Disclaimer: This reviewer had to watch the film in Tamil. We can't vouch for dubbing affected elements such as accents and names. The adulation expressed, though, stands immaterial of language. You know, dubbed films often suck, with multiple characters speaking with the same Nellore accent - and sometimes the same voice, even. Regardless, I'm grateful that Khaidi got dubbed into Telugu instead of being remade. Because our filmmakers borrow the source material but forget to borrow the gumption on which the source worked. Which is why we have situations where a horde of frail old people are risking their lives protesting for justice to farmers, and the director thinks it's a great moment to cut away to a number suggesting "Ammadu, let's do Kummudu".

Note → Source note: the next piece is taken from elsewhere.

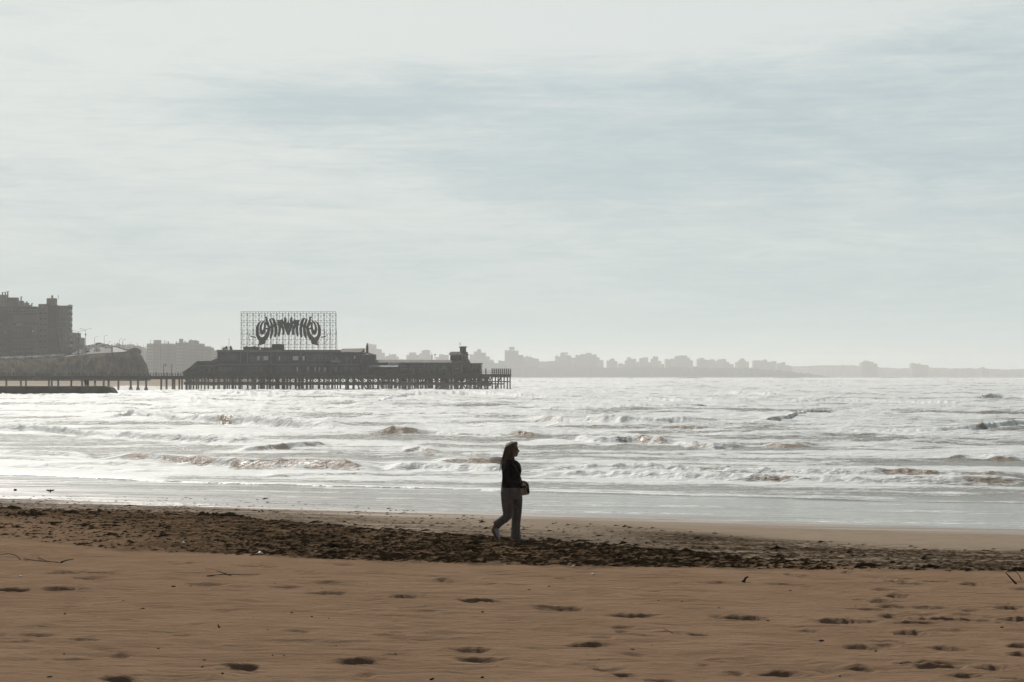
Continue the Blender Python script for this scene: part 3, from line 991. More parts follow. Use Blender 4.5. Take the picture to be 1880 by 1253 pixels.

Adulteration - sorry, contamination - of this sort is what Khaidi escapes from by getting dubbed. And I'm grateful because this is the purest mass film I've seen since Kaththi (the maligned source of
Khaidi No. 150).
Most mainstream cinema, particularly mass cinema, is an exercise in set-up and payoff. To our misfortune, far too many filmmakers ignore this paradigm by squandering away precious runtime mainly extolling the star, and then giving lukewarm payoffs which satisfy no one but the fan (to whom, we understand, even sawdust from the hands of their star is celestial stardust).
In the past five years (Katthi was a 2014 Diwali release), I haven't seen a big star mass film which takes set-up this seriously. For instance, the tight tension Khaidi builds in its very first ten minutes, some of our A-list filmmakers could only hope to build by the end of the second act. And in those ten minutes, we don't even get a glimpse of the star.
If you watched the trailer you'd know Karthi is the star, he is a convict, and he is forced into a journey he didn't sign up for. He has a little girl he didn't see in ten years. And 900 kilos of cocaine stopping him from getting to see her. I'd be doing a disservice to the movie and to the viewer if I further explain the plot of the film because, in this film, the set-up is everything. It is what you enjoy. In fact, I didn't particularly care for the first pay-off - the first big fight; it was rather generic with the same action choreography you may expect out of a Boyapati Seenu film.
But I loved how we got there. I loved how Lokesh Kanagaraj (the director) convinced me of the inevitability and utter necessity of Karthi getting down from his lorry and walking into the swathe of blood-thirsty goons. Because we wait for so long, because we believe in all the stakes, and because Karthi becomes the very face of determined resolution at that moment, something as standard as the massy lungi-fold becomes a giddy head-rush!
Kanagaraj's debut film was the fabulously fabulous
Nagaram (Maanagaram in Tamil). If you haven't watched it yet, kindly do yourself a favour and watch it already. It's a stylishly directed and feverishly paced set of three stories which intertwine over the course of one night in Chennai. If his talent is impressive, I find his thematic bent outright admirable. He ends Nagaram with the renewed belief that ordinary people standing up for each other is what propels the world.
This theme propels Khaidi, too, even though its star is extraordinary. This, Kanagaraj manages by making many of his ordinary characters undeniable heroes when faced with adversity. If you, like me, are tired and disgusted with the common people of our mass films only existing to be saved by the star and washing his feet with their tears, you'll find the characters in Khaidi exhilaratingly heroic.
These heroes, they can be lean, stout, tall, short, male, female, afraid, or even hurt - they are ordinary people with ordinary means, and they are all defined by that single feature. They understand that winning the fight isn't the matter. Fighting is all.
The best frame in Khaidi, then, features a short, stout, 55-year-old man standing alone in front of a locked door which is being banged and pounded by men who possess an assortment of clubs and knives. He is sweating profusely. His hand and knife tremble with each bang of the door that's giving in. The door may budge, but he refuses to. I watched in admiration as I wished I could be like this short, stout, 55-year-old man.
Khaidi gave me so much to admire in its 147 minutes. Talent, gumption, and heart. It pushed me to the edge of my seat frequently, made me cheer like a 5-year-old at the fantastic climax, and in a tender moment afterwards, it made me shed a tear. If you can't accept a film that doesn't tickle or titillate, then perhaps you won't enjoy Khaidi. For the rest of us, though, it's Happy Deepavali, folks!